I don't know what you mean by a 'sorting filter', but what I'm talking about is an algorithm that takes >40Mb of data as input (pictures of Bolt and Athens for example) and uses this data to output ~40Mb of Bolt in Athens.
I mean human artists to be an analogy: humans can 'select' a picture of Athens Bolt without enumerating all others. I don't see why computers couldn't.
""The Library of Babel" (Spanish: La biblioteca de Babel) is a short story by Argentine author and librarian Jorge Luis Borges (1899–1986), conceiving of a universe in the form of a vast library containing all possible 410-page books of a certain format." (from wikipedia)
I immediately thought of the same thing. Personally, I like the idea of the Library of Babel more than, say, "all data is found in Pi". There's an important aspect to the story that really drives home the point, a hopelessness in the search as well as dealing with the nigh-incomprehensible scale. Well worth the read, as it brings the idea to a visceral level.
I'm at a loss for the story about indexing meaningfully the library, but I think I may have found a neat article on the Library:
james.grimmelmann.net/files/Library.markdown
> Of course, sheer number of such images is ginormous, but for me it's interesting (and scary) that something like this will maybe be possible...
It will never be possible. A 5 MB JPEG has 5,368,709,120 bits, which means there are 2^5,368,709,120 different possible images. In scientific notation, it's 1.302... × 10^1,616,142,483.
For comparison, there are about 10^80 atoms in the entire universe.
You can cut it down but it still won't be feasible. Consider generating even just all possible 100x100 1-bit monochrome images. There will be 100 * 100 = 10000 bits per image, giving a total of 2^10000 possible images: about 1.995 * 10^3010 which is still way, way bigger than 10^80.
A 5MB JPEG image would have a much larger resolution and color pallete then this.
The identifier for any particular 'generated' photo is equivalent to the photo itself.
In reality there is no generation at all. It's just a blank slate with every bit unknown.
It's a perceptual problem, human don't understand randomness well.
I don't blame you, it's a common mistake, but you're fundamentally wrong in calling it generation. Generation of everything is 100% equivalent to generation of nothing. Creation requires decision, is equivalent to decision.

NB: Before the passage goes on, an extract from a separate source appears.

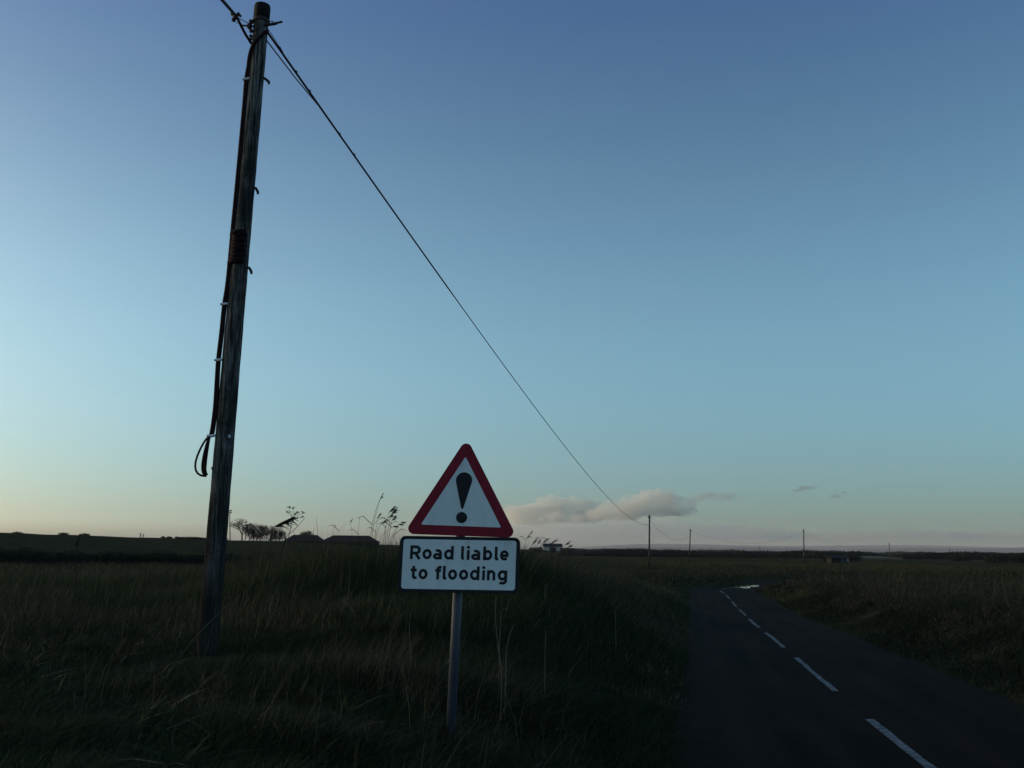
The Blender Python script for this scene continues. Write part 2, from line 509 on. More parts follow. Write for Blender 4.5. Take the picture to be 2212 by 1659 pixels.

>“Qentis aims to produce all possible combinations of text (and later on images and sound) and to copyright them,” Qentis’ Michael Marcovici told TorrentFreak.
>“Concerning text we try this in chunks of 400 word articles in English, German and Spanish. That would mean that we will hold the copyright to any text produced from now on and that it becomes impossible for anyone to circumvent Qentis when writing a text.”
>In terms of graphics, Qentis promotional material states that a subsidiary has already generated 3.23% of “all possible images” in the 1000×800 pixel format.
>“We are now generating images at a much faster pace and expect to complete 10 percent of all possible images by the end of 2015. At current projections, we will by 2020 generate every possible image in the 1000×800 pixel resolution,” the company claims.
A group of classmates and I spend about a week obsessed with this idea once. It's also cool to think that among all those images you would have e.g. the whole history of the world from all possible perspectives.
I doubt it will ever be possible, though. Even for tiny, grayscale images the amount of images you'd have to generate is absolutely impractical, not to mention the effort to distinguish noise from actual pictures.
I thought about it, but according to the other commentors here a project like this wouldn't make sense. I was learning python at the time and I wanted to learn about multithreaded programming in python.
I could turn it into a learning project with no practical applications. It would be a good platform to learn about OpenCL, and see if the benchmarking times improve.